Do we have to have romantic partners and start families? Why do we have to do so, when we have the freedom of choice; a choice granted by any honest democracy? This is also a fallacy that is related to loneliness—the fact that one is handsome, attractive, and ensures a safe future does not mean that they have to be romantically involved, be engaged, or bring kids into the world.
Numerous times throughout my life—and this is not an attempt of bragging—I was asked by people why do I remain single and alone. After all, I am, technically, a "decent" romantic material in the eyes of some. However, this perspective ignores the fact that not everyone is good at socializing or in doing any of the stuff that is imperative for the preservation of such relationships—courting, and... hmm, I am too inexperienced to have another example.
I still stand on my ground when I say that not all human beings are social animals. Some, like me, can easily be mentally drained by social interactions; others don't like people; others even hate other people, and others are just too sensitive to desire risking their mentality, just for speaking with others. The fact that my cat interacts with me doesn't mean he is a social animal, for communication is often imperative to even the most solitary of beings.
What is it to be social? To be social is to crave to be with other people as much as possible, and rarely be alone for long periods of time. They are those who have the privilege of being able to speak with others for hours and hours, without feeling even a grain of exhaustion. They can discuss, argue, sing, and hang out, with little desire to be left to their own devices. Surely, not all people are that way, and thus, not all people are social creatures; some are extremely social, others are a mixture of both, and others are people of a few words (like me, as I barely speak and not always remember my own voice).
And finally, perhaps the biggest fallacy about being alone is the premise that every human craves a social life, and those who do not are just... "shy." It is ridiculous to believe such a thing, because not all people want to communicate at all times, and some – yes – do not even need an active social life to feel happy and at peace.
You might think that I have social media accounts to socialize, but I only have them to share my site's content to more audiences. In one of these platforms, I even have a massive advertising campaign – again, without the need to socialize with anyone (even though it's, of course, a social website/application).
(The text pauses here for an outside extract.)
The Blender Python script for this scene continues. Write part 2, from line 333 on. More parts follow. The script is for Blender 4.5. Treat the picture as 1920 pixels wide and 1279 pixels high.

Another thing about being alone that I have just remembered is that not everyone who is a loner, whether by choice or circumstance, is necessarily an egocentric. Even if you keep to yourself, you can still contribute to society. I once read in a book that being a writer is possibly the loneliest of pursuits, even though it is all about communication, which is ironic. If you define yourself as a loner – don't be discouraged! You should prove to others that you still care about them even when you lead a solitary lifestyle.